Although the Series 7 is set up to be a premium laptop, the sketchy touch pad and choice of AMD graphics holds it back from being truly great. Still, excellent battery life, the matte screen and backlit keyboard may be enough to sell you.
The Series 7 is rather thin for a 15.6-inch laptop. Not blade thin, but only slightly taller than a MacBook Pro, making it quite manageable.
Pleasingly, it also features a matte screen, something incredibly rare these days. Also rare is that it doesn't have a resolution of 1366x768, opting for a significantly nicer 1600x900.
A backlit keyboard, the use of Elantech's multi-touch touch pad and a slot-loading DVD drive sets it up as a premium laptop — a goal at which the Series 7 mostly delivers.
The touch pad's multi-touch is good and mostly predictable, which is increasingly becoming the case on Windows laptops. It has trouble with the basics, however: we found we needed more pressure than usual when tapping, or the input wouldn't register. There also appeared to be a slight delay in all the actions performed, something that may create a disconnect.

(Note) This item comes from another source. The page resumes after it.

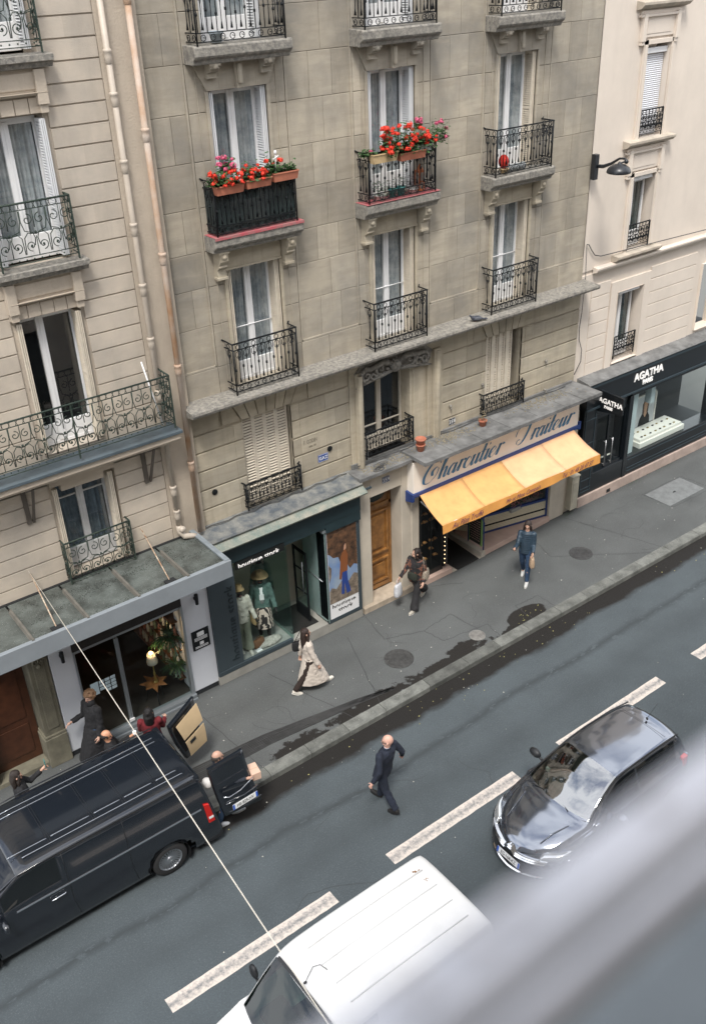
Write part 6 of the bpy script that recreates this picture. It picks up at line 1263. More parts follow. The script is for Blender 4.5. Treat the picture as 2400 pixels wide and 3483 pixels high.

Physical clicking was an issue as well, with right-clicks frequently not registering for us.
Inside is a Core i5 2430M @ 2.4GHz, 4GB RAM and a 750GB HDD split into system and data drives. An extra AU$500 will see an upgrade to a Core i7 2675QM processor and 8GB RAM.
Something we're starting to see more of is the presence of on-board flash cache, an attempt to bring boot and resume times down. In this case, Samsung's used a SanDisk 8GB "iSSD". Things certainly improve compared to the standard laptop, but it doesn't reach the boot and resume times of say, Acer's Aspire S3.
Samsung has opted to use AMD's Mobility Radeon 6750M as its GPU, switching to Intel HD Graphics to save power when a performance GPU isn't in use. AMD's graphics switching is still significantly behind that of Nvidia's — in the implementation found in Samsung's laptop, the user has to define each application that the discrete GPU is enabled for. It's a slightly smoother process than earlier revisions as the pop-up dialog asking which GPU to use can now be turned off, but it's still nowhere near as seamless as the competition.
You get the average amount of ports for the size of the machine, offering two USB 3.0, one USB 2.0, an SD card reader, HDMI port, gigabit Ethernet and a headset jack. There's also a tiny port that with the help of an included adapter from Samsung adds a VGA port.
Since our review sample of the Series 7 has a dual-core, standard Core i5 processor, it puts it halfway between the quad-core behemoths and the low voltage processors found in ultrabooks. Given we've only recently switched to a new benchmarks system, we've included both here to give you an idea of where the Series 7 falls, performance-wise.
The take away? Handbrake and Photoshop get the best advantage out of quad-core, but otherwise the performance advantage isn't too great. A fast hard drive also does the Samsung well, the 7200rpm mechanical drive holding out until Photoshop, where the Asus' monster SSD comes out to play.
Metro 2033 is a demanding benchmark, with the Series 7 not coping particularly well as shown by the average frame rates. Batman is much more friendly, though, with even the minimum frame rate just reaching the acceptable mark. This puts the laptop's graphics performance well in the mid-range: capable of some games, but not the cutting edge.
Samsung's battery actually does really well, almost getting into ultrabook levels despite packing heavier hardware. Its heavy battery test versus light battery test shows that AMD has a long way to go in terms of switchable graphics and power efficiency.
Although the Series 7 is set up to be a premium laptop, the sketchy touch pad and choice of AMD graphics holds it back from being truly great. Still, excellent battery life, the matte screen and backlit keyboard may be enough to sell you.